A seguire lo stesso Lutzu procede con la ricostruzione storica del fenomeno a partire dal Pontificio Seminario Regionale di Cuglieri, luogo di fissazione di un “modello” con melodia e armonizzazione a tre voci del testo che si diffonderà in tutta l’isola. Oltre all’azione dei seminaristi che, conclusi gli studi a Cuglieri, portavano poi il canto nelle parrocchie dell’isola, lo studioso approfondisce l’acquisizione del Deus nel repertorio del canto a quattro: questo processo sembra rappresentare un importante snodo nel passaggio del canto dall’ambito devozionale alla dimensione spettacolistica e a quella dell’espressione identitaria (p. 104) orbitando in una cornice di senso dinamica che Lutzu delinea sin dalle prime pagine del testo e che permette di esplicitare la pluralità di usi e di significati che il canto porta con sé (pp. 11-12). Dai protagonisti della coralità di scuola nuorese alle interpreti sarde del folk music revival – Maria Carta su tutte – il Deus ti salvet Maria travalica i confini regionali e raggiunge un pubblico più ampio, anche grazie al mercato discografico.

Una guida all’ascolto (pp. 235-271) di sedici tracce selezionate dalla vasta discografia e raccolte all’interno del CD audio allegato al libro è curata da Diego Pani e Luigi Oliva: essa consiste in altrettante schede tecniche che comprendono da un lato l’analisi di alcuni elementi formali dei brani e dall’altro la collocazione di questi ultimi all’interno della produzione musicale dei loro interpreti, arricchendosi di volta in volta di stralci di interviste ai protagonisti che lasciano ampio spazio alla riflessione. Una discografia generale (pp. 286-301) contenente all’incirca duecento voci è stata invece raccolta da Mauro Aresu a partire dalla prima incisione del brano nel 1938.

Completano il volume le Brevi note teologiche (pp. 173-185) di Roberto Caria, che approfondiscono, appunto, questioni teologiche più generali ma anche legate al particolare carattere che la devozione mariana ha assunto in Sardegna, e i Percorsi storico-analitici (pp. 187-231) ancora di Lutzu che presentano un’analisi formale – melodica, armonica e testuale – delle diverse varianti della pregadoria composta nella forma metrica della zingaresca.

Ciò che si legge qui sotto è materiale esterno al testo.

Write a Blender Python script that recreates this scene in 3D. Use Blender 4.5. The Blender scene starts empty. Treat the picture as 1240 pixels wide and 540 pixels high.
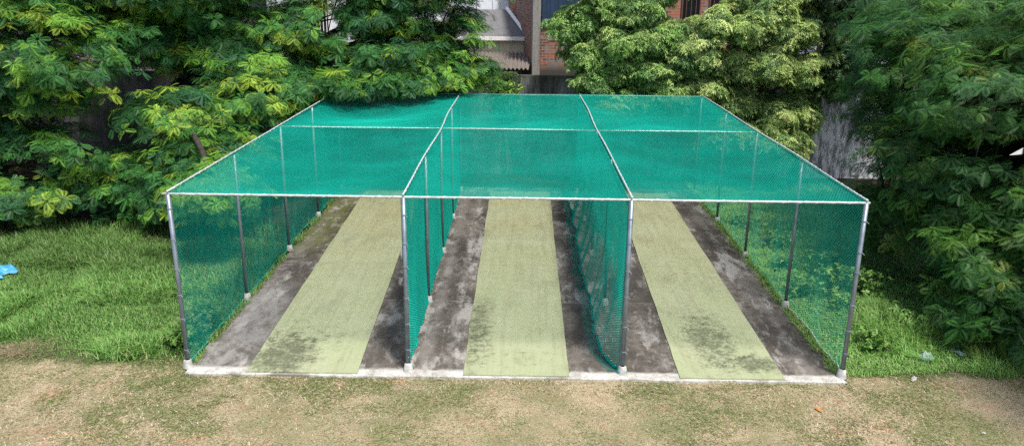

Il volume, per meticolosità di indagine storica ed etnografica e approfondita analisi formale delle numerose versioni registrate e incise cui si rimanda nel testo, si iscrive a pieno titolo in una produzione scientifica esemplare, in cui la coniugazione di diversi approcci musicologici può divenire la lente con cui osservare la produzione musicale umana, che sempre più necessita di uno sguardo investigativo multidisciplinare. Dall’altro lato, lo stile divulgativo della scrittura e i numerosi materiali audio-video presenti sul sito dell’editore del volume – ai quali è possibile accedere tramite scansione dei codici QR riportati nel testo – permettono di godere sia della lettura che dell’ascolto senza rinunciare a spessore di contenuti e profondità di riflessione.